No John Doe was ever identified. The suit was put on hold after Antonio Rivera — a Union County Workforce Investment Board official subpoenaed during the litigation — sued to enjoin the use of school funds to pay legal fees.

Rivera’s lawyer, Richard Rudin of Weiner Lesniak in Parsippany, says the board went on a “witch hunt” to find the source of the fliers and improperly used state education funds to do so.

The education department launched an investigation into the use of the funds. McCarter, in response, defended the board’s right to bring and pay for the suit. The firm explained that the defamation counts were on behalf of all three plaintiffs and that the invasion-of-privacy claims on behalf of Fajardo and Munoz were not the focus and would result in only minimal recovery at best.

McCarter refused to provide its retainer letter, invoking attorney-client privilege.

The department’s Office of Fiscal Accountability and Compliance concluded that the funds had been misspent. The department upheld the decision and in late 2009 recouped the $52,000 by withholding it from state aid payments.

In the meantime, an injunction in Rivera v. Elizabeth Board of Education barred the board from proceeding with the John Doe suit or using school money to pay for it. The suit was dismissed without prejudice under a July 2008 consent decree.

Once the Department of Education reached its decision, Rivera sought an order requiring Munoz and Fajardo to reimburse the school district for the legal fees from the John Doe case.

On Sept. 13, 2011, Union County Assignment Judge Karen Cassidy ordered the two men to pay $63,622 to the district.

The Appellate Division affirmed on Jan. 18. The panel pointed out that the board, as a government entity, could not maintain a cause of action for defamation and the board’s claim for malicious representation was essentially the same tort.

The fact that the board had no cognizable claims “fortified the conclusion that the suit primarily advanced Munoz’s and Fajardo’s individual interests,” Judges Francine Axelrad, Paulette Sapp-Peterson and William Nugent wrote per curiam.

They also found support in McCarter’s letter to the Department of Education, which acknowledged that the complaint sought relief on behalf of all three plaintiffs and referred to them recovering damages, contrary to the contention by Fajardo, Munoz and the board that the individual plaintiffs joined the John Doe suit solely to benefit the board.

The letter compared the board’s paying the entire cost of the action to the action of an insurer that defends counts against an insured not covered by the policy. The court saw that analogy as suggesting that the counts pertaining to Fajardo and Munoz were not in their official capacities.

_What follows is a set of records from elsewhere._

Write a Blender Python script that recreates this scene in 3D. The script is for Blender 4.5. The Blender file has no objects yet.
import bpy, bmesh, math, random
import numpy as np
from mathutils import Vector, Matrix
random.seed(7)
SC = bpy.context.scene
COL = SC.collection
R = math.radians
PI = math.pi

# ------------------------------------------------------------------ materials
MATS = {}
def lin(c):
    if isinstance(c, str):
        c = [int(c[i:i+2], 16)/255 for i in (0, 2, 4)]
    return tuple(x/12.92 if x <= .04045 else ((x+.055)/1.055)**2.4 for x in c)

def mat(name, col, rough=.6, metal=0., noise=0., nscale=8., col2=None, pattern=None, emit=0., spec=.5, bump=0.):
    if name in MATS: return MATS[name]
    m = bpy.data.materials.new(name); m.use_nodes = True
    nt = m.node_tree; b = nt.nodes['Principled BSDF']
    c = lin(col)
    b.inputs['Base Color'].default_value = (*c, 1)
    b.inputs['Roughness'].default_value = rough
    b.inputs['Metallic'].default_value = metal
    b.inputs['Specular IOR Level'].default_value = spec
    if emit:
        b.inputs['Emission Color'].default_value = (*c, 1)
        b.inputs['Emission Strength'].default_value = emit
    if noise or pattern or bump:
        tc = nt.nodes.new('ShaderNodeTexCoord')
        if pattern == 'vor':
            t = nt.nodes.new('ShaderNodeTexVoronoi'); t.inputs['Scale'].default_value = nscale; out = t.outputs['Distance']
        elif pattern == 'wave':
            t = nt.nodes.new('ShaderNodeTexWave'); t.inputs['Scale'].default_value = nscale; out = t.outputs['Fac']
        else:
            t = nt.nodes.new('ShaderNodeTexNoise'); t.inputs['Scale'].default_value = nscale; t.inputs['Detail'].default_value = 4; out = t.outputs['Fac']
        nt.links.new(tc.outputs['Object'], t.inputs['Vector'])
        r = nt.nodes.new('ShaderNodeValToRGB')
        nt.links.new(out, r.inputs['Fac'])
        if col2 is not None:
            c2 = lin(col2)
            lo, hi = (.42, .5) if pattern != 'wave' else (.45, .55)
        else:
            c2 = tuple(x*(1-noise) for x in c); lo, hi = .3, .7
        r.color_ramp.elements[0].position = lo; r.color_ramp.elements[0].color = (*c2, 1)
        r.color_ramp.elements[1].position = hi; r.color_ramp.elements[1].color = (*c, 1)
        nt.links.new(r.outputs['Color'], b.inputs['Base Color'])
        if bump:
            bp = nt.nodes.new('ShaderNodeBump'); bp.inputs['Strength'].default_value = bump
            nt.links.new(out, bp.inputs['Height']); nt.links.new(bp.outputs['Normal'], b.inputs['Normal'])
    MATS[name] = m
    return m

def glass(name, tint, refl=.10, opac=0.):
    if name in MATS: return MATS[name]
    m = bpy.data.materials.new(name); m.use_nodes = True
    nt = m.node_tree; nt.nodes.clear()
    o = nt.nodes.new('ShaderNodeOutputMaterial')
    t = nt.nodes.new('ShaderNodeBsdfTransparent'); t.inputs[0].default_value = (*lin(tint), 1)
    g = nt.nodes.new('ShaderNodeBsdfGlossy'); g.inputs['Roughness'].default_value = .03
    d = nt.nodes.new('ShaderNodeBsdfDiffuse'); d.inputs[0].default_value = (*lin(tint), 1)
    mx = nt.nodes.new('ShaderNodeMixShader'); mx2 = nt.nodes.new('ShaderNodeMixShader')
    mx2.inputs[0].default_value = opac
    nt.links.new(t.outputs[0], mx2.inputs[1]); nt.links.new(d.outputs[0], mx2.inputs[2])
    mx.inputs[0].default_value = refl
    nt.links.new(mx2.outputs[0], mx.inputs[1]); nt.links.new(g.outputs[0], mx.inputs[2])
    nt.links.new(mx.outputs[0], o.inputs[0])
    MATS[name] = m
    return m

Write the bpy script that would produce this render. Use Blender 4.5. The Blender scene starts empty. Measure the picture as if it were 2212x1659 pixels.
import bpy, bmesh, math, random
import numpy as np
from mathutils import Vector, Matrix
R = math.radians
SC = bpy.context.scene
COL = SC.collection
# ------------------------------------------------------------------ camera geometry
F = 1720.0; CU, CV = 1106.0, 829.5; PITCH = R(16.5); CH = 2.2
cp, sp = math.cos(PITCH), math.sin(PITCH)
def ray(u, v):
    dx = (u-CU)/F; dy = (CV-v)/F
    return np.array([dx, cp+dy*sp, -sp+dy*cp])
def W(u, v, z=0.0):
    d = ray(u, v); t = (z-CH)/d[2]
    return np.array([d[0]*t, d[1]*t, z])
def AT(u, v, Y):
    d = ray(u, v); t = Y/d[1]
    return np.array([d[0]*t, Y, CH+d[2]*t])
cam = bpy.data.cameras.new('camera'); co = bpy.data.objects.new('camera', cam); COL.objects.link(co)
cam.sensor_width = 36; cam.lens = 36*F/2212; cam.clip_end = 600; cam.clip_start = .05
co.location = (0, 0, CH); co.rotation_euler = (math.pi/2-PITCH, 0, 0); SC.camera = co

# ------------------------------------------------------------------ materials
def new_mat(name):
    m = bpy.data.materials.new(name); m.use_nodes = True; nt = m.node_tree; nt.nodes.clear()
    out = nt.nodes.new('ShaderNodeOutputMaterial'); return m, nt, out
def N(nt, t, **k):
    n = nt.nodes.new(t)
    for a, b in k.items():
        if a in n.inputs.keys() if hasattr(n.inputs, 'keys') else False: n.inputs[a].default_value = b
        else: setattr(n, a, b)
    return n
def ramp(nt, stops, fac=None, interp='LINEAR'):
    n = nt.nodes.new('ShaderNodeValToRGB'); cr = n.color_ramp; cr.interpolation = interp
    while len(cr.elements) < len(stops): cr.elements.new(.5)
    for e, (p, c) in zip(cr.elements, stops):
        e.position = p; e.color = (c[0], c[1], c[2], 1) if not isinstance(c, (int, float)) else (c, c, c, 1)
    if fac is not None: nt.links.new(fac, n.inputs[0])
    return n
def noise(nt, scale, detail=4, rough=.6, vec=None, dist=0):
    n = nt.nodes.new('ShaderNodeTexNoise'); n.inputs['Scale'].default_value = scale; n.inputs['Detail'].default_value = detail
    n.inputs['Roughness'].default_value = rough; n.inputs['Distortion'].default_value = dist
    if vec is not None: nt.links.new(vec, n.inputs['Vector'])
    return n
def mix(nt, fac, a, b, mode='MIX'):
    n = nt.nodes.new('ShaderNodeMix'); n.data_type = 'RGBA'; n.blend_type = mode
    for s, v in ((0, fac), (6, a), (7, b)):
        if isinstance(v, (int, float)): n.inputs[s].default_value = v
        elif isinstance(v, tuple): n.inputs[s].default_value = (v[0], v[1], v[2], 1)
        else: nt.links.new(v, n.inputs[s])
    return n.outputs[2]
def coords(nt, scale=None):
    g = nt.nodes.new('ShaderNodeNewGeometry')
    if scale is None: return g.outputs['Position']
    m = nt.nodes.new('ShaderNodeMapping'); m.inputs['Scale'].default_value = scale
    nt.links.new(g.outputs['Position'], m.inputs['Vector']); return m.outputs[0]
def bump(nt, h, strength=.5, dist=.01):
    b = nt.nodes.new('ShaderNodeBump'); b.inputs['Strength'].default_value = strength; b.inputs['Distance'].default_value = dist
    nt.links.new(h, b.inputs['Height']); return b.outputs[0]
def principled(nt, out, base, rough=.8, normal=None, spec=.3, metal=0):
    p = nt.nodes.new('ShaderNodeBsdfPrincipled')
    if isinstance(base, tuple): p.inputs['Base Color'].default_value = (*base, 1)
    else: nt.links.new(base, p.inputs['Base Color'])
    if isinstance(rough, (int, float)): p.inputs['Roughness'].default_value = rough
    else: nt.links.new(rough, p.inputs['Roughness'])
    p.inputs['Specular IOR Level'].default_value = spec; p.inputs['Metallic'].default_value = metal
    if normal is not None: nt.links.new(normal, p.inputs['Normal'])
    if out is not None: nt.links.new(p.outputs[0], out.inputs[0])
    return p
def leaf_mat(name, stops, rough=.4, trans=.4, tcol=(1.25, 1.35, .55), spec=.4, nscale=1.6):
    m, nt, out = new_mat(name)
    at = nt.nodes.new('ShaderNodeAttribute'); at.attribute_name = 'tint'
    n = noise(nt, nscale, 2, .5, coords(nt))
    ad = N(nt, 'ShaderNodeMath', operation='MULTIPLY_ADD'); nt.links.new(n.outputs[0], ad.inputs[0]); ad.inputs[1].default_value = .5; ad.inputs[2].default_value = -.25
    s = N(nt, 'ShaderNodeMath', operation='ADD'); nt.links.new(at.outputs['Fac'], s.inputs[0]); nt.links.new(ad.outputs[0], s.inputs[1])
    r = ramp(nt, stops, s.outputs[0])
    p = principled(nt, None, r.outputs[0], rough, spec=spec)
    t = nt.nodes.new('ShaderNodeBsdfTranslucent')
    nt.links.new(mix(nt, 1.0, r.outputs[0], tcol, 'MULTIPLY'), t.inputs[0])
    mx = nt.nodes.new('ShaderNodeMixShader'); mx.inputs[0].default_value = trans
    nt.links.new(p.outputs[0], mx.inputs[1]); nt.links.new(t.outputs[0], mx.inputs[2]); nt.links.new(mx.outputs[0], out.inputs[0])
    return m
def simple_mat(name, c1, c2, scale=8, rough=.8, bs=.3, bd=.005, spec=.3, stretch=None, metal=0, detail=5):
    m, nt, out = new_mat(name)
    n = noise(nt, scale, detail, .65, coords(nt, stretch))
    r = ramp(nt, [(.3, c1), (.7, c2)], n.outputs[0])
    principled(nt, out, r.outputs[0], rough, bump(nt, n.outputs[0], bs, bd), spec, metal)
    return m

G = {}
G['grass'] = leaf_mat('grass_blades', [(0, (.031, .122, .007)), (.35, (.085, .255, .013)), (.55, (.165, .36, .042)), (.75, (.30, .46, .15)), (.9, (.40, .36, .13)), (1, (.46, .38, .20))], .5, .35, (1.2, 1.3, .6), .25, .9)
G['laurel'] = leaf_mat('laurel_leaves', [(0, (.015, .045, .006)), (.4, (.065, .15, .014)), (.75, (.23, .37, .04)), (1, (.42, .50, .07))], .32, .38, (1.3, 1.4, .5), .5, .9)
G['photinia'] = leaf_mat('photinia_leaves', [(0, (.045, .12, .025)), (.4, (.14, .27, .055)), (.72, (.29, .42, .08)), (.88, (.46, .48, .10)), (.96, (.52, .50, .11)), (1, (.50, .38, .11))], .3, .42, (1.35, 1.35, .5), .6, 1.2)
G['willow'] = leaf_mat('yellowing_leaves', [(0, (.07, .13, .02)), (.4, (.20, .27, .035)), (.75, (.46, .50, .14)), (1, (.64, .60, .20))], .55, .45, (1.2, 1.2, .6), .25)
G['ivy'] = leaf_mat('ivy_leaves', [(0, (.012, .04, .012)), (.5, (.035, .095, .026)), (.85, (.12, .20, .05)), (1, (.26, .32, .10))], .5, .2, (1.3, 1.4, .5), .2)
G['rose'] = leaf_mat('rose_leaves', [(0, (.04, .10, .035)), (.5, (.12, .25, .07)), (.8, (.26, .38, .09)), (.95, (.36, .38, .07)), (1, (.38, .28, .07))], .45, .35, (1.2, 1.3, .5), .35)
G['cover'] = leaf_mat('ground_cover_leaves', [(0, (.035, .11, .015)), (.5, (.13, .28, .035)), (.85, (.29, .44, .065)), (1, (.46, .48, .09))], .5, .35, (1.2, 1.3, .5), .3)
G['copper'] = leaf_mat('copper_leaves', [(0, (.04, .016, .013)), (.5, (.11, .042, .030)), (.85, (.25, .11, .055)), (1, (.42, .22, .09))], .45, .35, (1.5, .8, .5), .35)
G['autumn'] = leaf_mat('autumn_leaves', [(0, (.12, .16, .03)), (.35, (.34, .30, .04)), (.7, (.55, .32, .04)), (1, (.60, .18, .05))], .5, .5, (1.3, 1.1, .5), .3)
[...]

The judges emphasized that the board provided no resolution or minutes authorizing the John Doe suit. They referred to Rivera’s position as “an expensive, politically motivated fishing expedition that named no one and was never going anywhere.”

They rejected an advice-of-counsel defense advanced by the board, Fajardo and Munoz.

McCarter partner Francis Kirk stated in a certification filed in the case that he advised the board that Munoz and Fajardo should be named as plaintiffs out of concern that the entire-controversy doctrine might preclude some claims. Fajardo and Munoz did not ask to be part of the case “but permitted themselves to be included … based on the direct advice of counsel,” under the assumption that any damages obtained “would belong to the board,” said Kirk, who is now a defendant in the legal malpractice suit.

The court also referred to board general counsel Kirk Nelson’s certification that he advised the board that no resolution was needed to file the John Doe suit and that it was sufficient for a board majority to authorize it because McCarter had already been retained as special counsel.

Michael Stein, of Pashman Stein in Hackensack, who represents the board, says it will seek certification of the ruling. “How can you saddle these guys with $60,000 in legal fees when everybody is saying they only joined because McCarter told them to?” he asks. “When a partner at McCarter says they only did this on our advice and they had no interest in filing it, that ought to end the question of whether these guys should be forced to repay the board.”

Stein says McCarter was negligent in advising the board to sue when it had no cause of action, in filing the suit without named defendants, in getting Fajardo and Munoz to join the case and in doing so without signing a retainer agreement with them, or advising them to seek independent counsel.

The board hopes to recover its legal fees for the John Doe and Rivera suits, as well as those incurred in the malpractice action.

Stein represented Fajardo and Munoz in Rivera, but they are getting advice from a separate attorney, Bruce Rosen, on their own potential malpractice suit against McCarter.

Rosen, of McCusker Anselmi Rosen & Carvelli in Florham Park, says they had held off suing until the appeals court decision in Rivera, under a tolling agreement with McCarter that has just been extended in light of the anticipated petition for review.

McCarter’s attorney, Michael Furey, of Riker Danzig Scherer Hyland & Perretti in Morristown, declines comment except to say “we believe the claims against McCarter are very defensible.”

McCarter has filed a third-party complaint against Nelson for contribution.

Nelson’s lawyer, Scott Piekarsky of Piekarsky & Associates in Wyckoff, could not be reached for comment.